Director: Danny Boyle
Cast: Himesh Patel, Lily James, Kate McKinnon, Ed Sheeran
Screenplay: Richard Curtis
116 mins. Rated PG-13 for suggestive content and language.
Yesterday is kind of a strange movie. Ever since I first heard bits and pieces about its story and style, I found myself to be a bit confused. I wasn’t really sure what a film like this could say about anything, and I didn’t really see where a character-driven journey could go that actually made the film’s existence worth it. Really, the only pure driving force that kept me interested was Danny Boyle (127 Hours, T2 Trainspotting) as director. As my screening grew closer, though, I found my curiosity building and my excitement rising, though I couldn’t really tell you why. Upon seeing the film, I still think it’s rather strange, but I cannot fault it for finding a very human and moving story through the eyes of a struggling artist, and it’s a film definitely worth trying.
Jack Malik (Himesh Patel, The Fox, TV’s EastEnders) is a struggling musician trying to find an audience. He knows there’s something special in his music. His manager and close friend, Ellie (Lily James, Cinderella, Mamma Mia! Here We Go Again), knows it too, but for some reason, he just cannot find the fame he’s been looking for. He’s decided to give up on his dream, but that night, a major power outage occurs across the entire Earth and he is accidentally hit by a bus that doesn’t see him in the dark streets. When Jack wakes up, he discovers that he is in an alternate history where The Beatles never existed. He remembers them perfectly, but no one else does. Now, everyone has fallen in love with Jack’s songs, but they aren’t really his, and he finds that the fame he’s been seeking doesn’t mean much if you aren’t happy with yourself.

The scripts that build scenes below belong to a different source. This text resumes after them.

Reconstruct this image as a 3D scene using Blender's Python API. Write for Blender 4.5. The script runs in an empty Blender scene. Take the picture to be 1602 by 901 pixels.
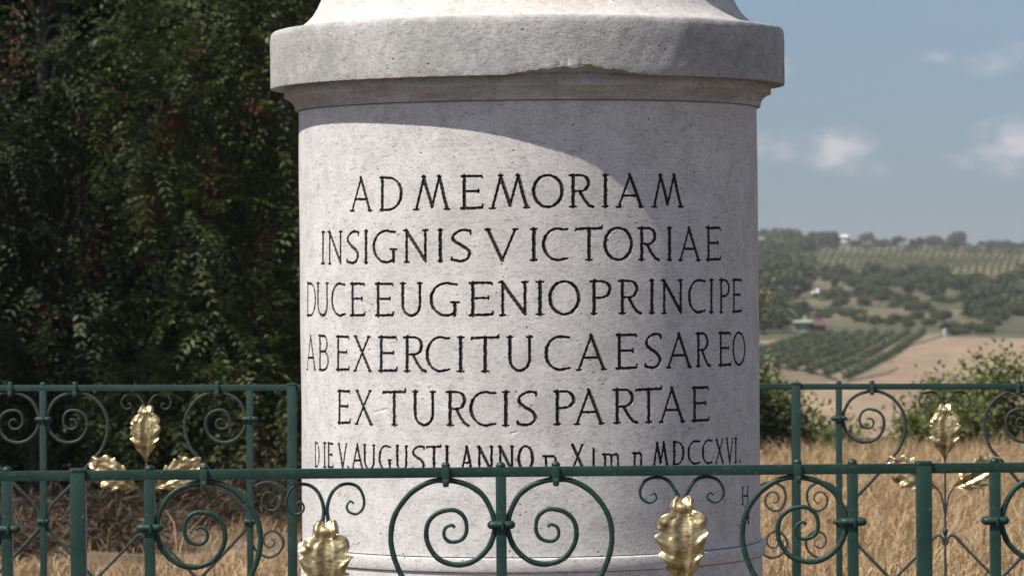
import bpy, bmesh, math, random
import numpy as np
from mathutils import Vector, Matrix

R = math.radians
scene = bpy.context.scene
col = scene.collection

# ------------------------------------------------------------------ camera, sky, sun, exposure
FPX = 5880.0                      # focal length in photo pixels (1602 wide)
EYE = Vector((0, 0, 1.6))
cam = bpy.data.cameras.new('camera')
camo = bpy.data.objects.new('camera', cam)
col.objects.link(camo)
cam.sensor_width = 36.0
cam.lens = 36.0 * FPX / 1602.0
cam.clip_start = 0.5
cam.clip_end = 20000
PITCH = math.atan(25.5 / FPX)
CAMROT = (Matrix.Rotation(R(90) - PITCH, 3, 'X') @ Matrix.Rotation(R(-0.5), 3, 'Z'))
camo.matrix_world = Matrix.Translation(EYE) @ CAMROT.to_4x4()
cam.dof.use_dof = True
cam.dof.focus_distance = 10.3
cam.dof.aperture_fstop = 11.0
scene.camera = camo

SUN_EL, SUN_AZ = R(55.5), R(55)            # sun stands front-left of the pillar
to_sun = Vector((-math.sin(SUN_AZ) * math.cos(SUN_EL), -math.cos(SUN_AZ) * math.cos(SUN_EL), math.sin(SUN_EL)))
sun = bpy.data.lights.new('sun', 'SUN')
sun.energy = 4.0
sun.angle = R(0.5)
sun.color = (1.0, 0.95, 0.89)
suno = bpy.data.objects.new('sun', sun)
suno.rotation_euler = to_sun.to_track_quat('Z', 'Y').to_euler()
suno.location = (-20, -15, 40)
col.objects.link(suno)

world = bpy.data.worlds.new('World')
scene.world = world
world.use_nodes = True
wn, wl = world.node_tree.nodes, world.node_tree.links
for n in list(wn):
    wn.remove(n)


def N(nodes, kind, **kw):
    n = nodes.new(kind)
    for k, v in kw.items():
        if k.startswith('i_'):
            n.inputs[k[2:].replace('_', ' ')].default_value = v
        else:
            setattr(n, k, v)
    return n


def mth(nodes, links, op, a, b=None, c=None):
    n = nodes.new('ShaderNodeMath')
    n.operation = op
    for i, v in enumerate((a, b, c)):
        if v is None:
            continue
        if isinstance(v, (int, float)):
            n.inputs[i].default_value = v
        else:
            links.new(v, n.inputs[i])
    return n.outputs[0]


sky = N(wn, 'ShaderNodeTexSky', sky_type='NISHITA', sun_disc=False, sun_elevation=SUN_EL,
        sun_rotation=R(180) + SUN_AZ, altitude=150, air_density=1.0, dust_density=0.5, ozone_density=2.0)
hsv = N(wn, 'ShaderNodeHueSaturation', i_Saturation=0.72, i_Value=0.75)
wl.new(sky.outputs[0], hsv.inputs['Color'])
tc = N(wn, 'ShaderNodeTexCoord')
sx = N(wn, 'ShaderNodeSeparateXYZ')
wl.new(tc.outputs['Generated'], sx.inputs[0])
az = mth(wn, wl, 'ARCTAN2', sx.outputs['X'], sx.outputs['Y'])
el = sx.outputs['Z']
cmb = N(wn, 'ShaderNodeCombineXYZ')
wl.new(az, cmb.inputs[0])
wl.new(mth(wn, wl, 'MULTIPLY', el, 1.6), cmb.inputs[1])
nz = N(wn, 'ShaderNodeTexNoise', i_Scale=120.0, i_Detail=7.0, i_Roughness=0.6)
wl.new(cmb.outputs[0], nz.inputs['Vector'])
nz2 = N(wn, 'ShaderNodeTexNoise', i_Scale=30.0, i_Detail=6.0, i_Roughness=0.55)
wl.new(cmb.outputs[0], nz2.inputs['Vector'])
# cumulus heaps standing low over the hill: azimuth, elevation, half width, half height, strength
heaps = [(0.0872, 0.0312, 0.0085, 0.0060, 1.0), (0.0705, 0.0325, 0.0090, 0.0050, 0.55), (0.1330, 0.0320, 0.0110, 0.0075, 0.95),
         (0.1215, 0.0280, 0.0100, 0.0030, 0.40), (0.1130, 0.0555, 0.0070, 0.0026, 0.36), (0.1265, 0.0535, 0.0110, 0.0040, 0.45),
         (0.0720, 0.0535, 0.0045, 0.0040, 0.50), (0.1380, 0.0575, 0.0100, 0.0050, 0.45), (0.160, 0.034, 0.016, 0.010, 0.9),
         (0.030, 0.040, 0.016, 0.010, 0.9), (-0.05, 0.05, 0.02, 0.012, 0.8), (0.20, 0.05, 0.02, 0.012, 0.8), (0.0950, 0.0265, 0.018, 0.004, 0.30)]
acc = None
for a0, e0, wa, we, st in heaps:
    dx = mth(wn, wl, 'DIVIDE', mth(wn, wl, 'SUBTRACT', az, a0), wa)
    dy = mth(wn, wl, 'DIVIDE', mth(wn, wl, 'SUBTRACT', el, e0), we)
    d2 = mth(wn, wl, 'ADD', mth(wn, wl, 'MULTIPLY', dx, dx), mth(wn, wl, 'MULTIPLY', dy, dy))
    g = mth(wn, wl, 'MULTIPLY', mth(wn, wl, 'EXPONENT', mth(wn, wl, 'MULTIPLY', d2, -1.1)), st)
    acc = g if acc is None else mth(wn, wl, 'MAXIMUM', acc, g)
cl = mth(wn, wl, 'MULTIPLY', acc, mth(wn, wl, 'MULTIPLY_ADD', nz.outputs['Fac'], 2.6, -0.45))
veil = mth(wn, wl, 'MULTIPLY', mth(wn, wl, 'SUBTRACT', nz2.outputs['Fac'], 0.45), 0.6)
cl = mth(wn, wl, 'MAXIMUM', cl, veil)
clr = N(wn, 'ShaderNodeMapRange', i_To_Max=0.58)
clr.interpolation_type = 'SMOOTHSTEP'
clr.inputs['From Min'].default_value = 0.05
clr.inputs['From Max'].default_value = 0.95
wl.new(cl, clr.inputs['Value'])
mx = N(wn, 'ShaderNodeMixRGB')
wl.new(clr.outputs[0], mx.inputs['Fac'])
# the low sky is a dusty blue grey
hz = N(wn, 'ShaderNodeMapRange')
hz.interpolation_type = 'SMOOTHSTEP'
hz.inputs['From Min'].default_value = 0.02
hz.inputs['From Max'].default_value = 0.35
wl.new(el, hz.inputs['Value'])
hc = N(wn, 'ShaderNodeMixRGB')
wl.new(hz.outputs[0], hc.inputs['Fac'])
hc.inputs['Color1'].default_value = (0.345, 0.425, 0.56, 1)
hc.inputs['Color2'].default_value = (1.05, 1.0, 0.98, 1)
hm = N(wn, 'ShaderNodeMixRGB', blend_type='MULTIPLY', i_Fac=1.0)
wl.new(hsv.outputs[0], hm.inputs['Color1'])
wl.new(hc.outputs[0], hm.inputs['Color2'])
wl.new(hm.outputs[0], mx.inputs['Color1'])
mx.inputs['Color2'].default_value = (4.5, 4.1, 4.25, 1)
bg = N(wn, 'ShaderNodeBackground', i_Strength=0.105)
wl.new(mx.outputs[0], bg.inputs['Color'])
wo = N(wn, 'ShaderNodeOutputWorld')
wl.new(bg.outputs[0], wo.inputs['Surface'])

scene.view_settings.view_transform = 'Standard'
scene.view_settings.look = 'None'
scene.view_settings.gamma = 1.0
scene.view_settings.exposure = 0.8
scene.view_settings.use_curve_mapping = False
scene.render.engine = 'CYCLES'
scene.cycles.max_bounces = 8
scene.cycles.volume_bounces = 0
scene.cycles.use_denoising = True

random.seed(4)
rng = np.random.default_rng(11)


# ------------------------------------------------------------------ helpers
def tag(o, label=None, cat=None, group=None, kind=None):
    if label: o['label'] = label
    if cat: o['category'] = cat
    if group: o['group'] = group
    if kind: o['kind'] = kind
    return o


def empty(name, loc, rz=0.0):
    o = bpy.data.objects.new(name, None)
    o.location = loc
    o.rotation_euler = (0, 0, rz)
    o.empty_display_size = 0.2
    col.objects.link(o)
    return o


def link(name, me, parent=None, loc=(0, 0, 0), rot=(0, 0, 0), sc=(1, 1, 1)):
    o = bpy.data.objects.new(name, me)
    o.location = loc
    o.rotation_euler = rot
    o.scale = sc
    col.objects.link(o)
    if parent is not None:
        o.parent = parent
    return o


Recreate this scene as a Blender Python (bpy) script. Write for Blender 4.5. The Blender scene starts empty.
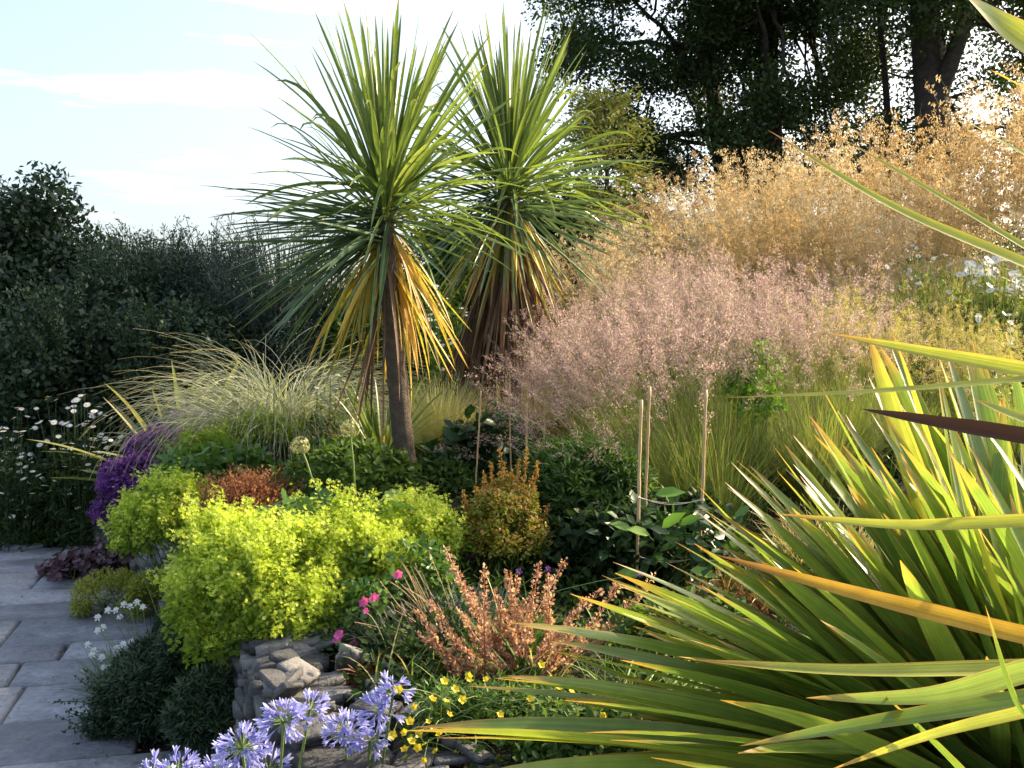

Jack is in a situation where he must decide if a career of fortunes surrounding a lie is worth losing the woman he loves in the process.
The central relationship between Himesh Patel’s Jack and Lily James’s Ellie is so great and pure. She’s been his biggest supporter for fifteen years, loving him from afar and showing it with her belief and dedication and he fails to see what she needs from him. Sometimes, those relationships between friends really strain because both parties aren’t getting what they need from each other, and Ellie has ended up in a friend/manager column of his life instead of a love column. Now, I fail to see how any person wouldn’t fall in love with Lily James instantly, but for the purposes of this review, I will say that Jack’s eyes are set on the eventual fame and career he wants, and it makes for a moving struggle between two people who obviously love each other but just cannot get their paths to come together in the right way to make it work.
Now, there’s some logic issues to the film that I was hoping wouldn’t keep coming to mind, but Jack wakes up in a version of the world where The Beatles never existed as a band. As the story progresses, we see that their non-existence has an effect on more than just their music’s absence, so the question arises as to how Ed Sheeran (The Hobbit: The Desolation of Smaug, Pop Star) became a musician if his primary influence never existed. Would he have pursued music? The Beatles aren’t the only band that doesn’t exist. Oasis never became a band and sang Wonderwall. There are writers that didn’t exist. There are products that were never invented. It never really explains what the central break in these timelines is or how it affected certain things but not others. Would Coldplay have existed? The film reminded me of Us or Avengers: Endgame where, if you let the logic gaps or questions bother you then you’ll miss out on the journey itself, so it’s best not to think about it. But the question did come up for me.
In that same vein, there are questions raised about the nature of a song like Back in the USSR, which Jack claims to have written the day of a concert in Russia. Ed Sheeran points out that it hasn’t been called the USSR since before Jack was born, and it’s a funny scene because it does point out the potential for problems in making music at a different time than was intended, or if you didn’t live the life of the person who wrote it. It comes up again with Hey Jude later on. I really liked when Jack’s narrative was tested; I just wanted more of it. For example, later in the film, Jack sings I Saw Her Standing There, which starts with the lyric “She was just seventeen…” and when I heard him sing it, I thought to myself that a song like that probably wouldn’t exist in this timeframe without some controversy. It’s something I wish Boyle and screenwriter Richard Curtis (Love Actually, About Time) would have delved into more.
Then there’s Kate McKinnon (Ghostbusters: Answer the Call, TV’s Saturday Night Live), who in the film essentially plays Kate McKinnon. She’s a very capable actress but sometimes she is used to excess, and the film struggles to find a use for her near the end, causing her to turn into a quite an annoyance by the end. I get what she’s trying to do, but the narrative doesn’t need it.
If the central relationship and moral quandary of the film didn’t work, Yesterday would be a bit of a mess. Thankfully, those two elements make for an extremely satisfying film, one that created conflict even among the people watching the film with me. It isn’t exactly going to leave you in a place you expect, but the film overall is surprisingly enjoyable and a good example of uniquely interesting ideas, even if they aren’t fully fleshed out. This is one I’ll be recommending for some time.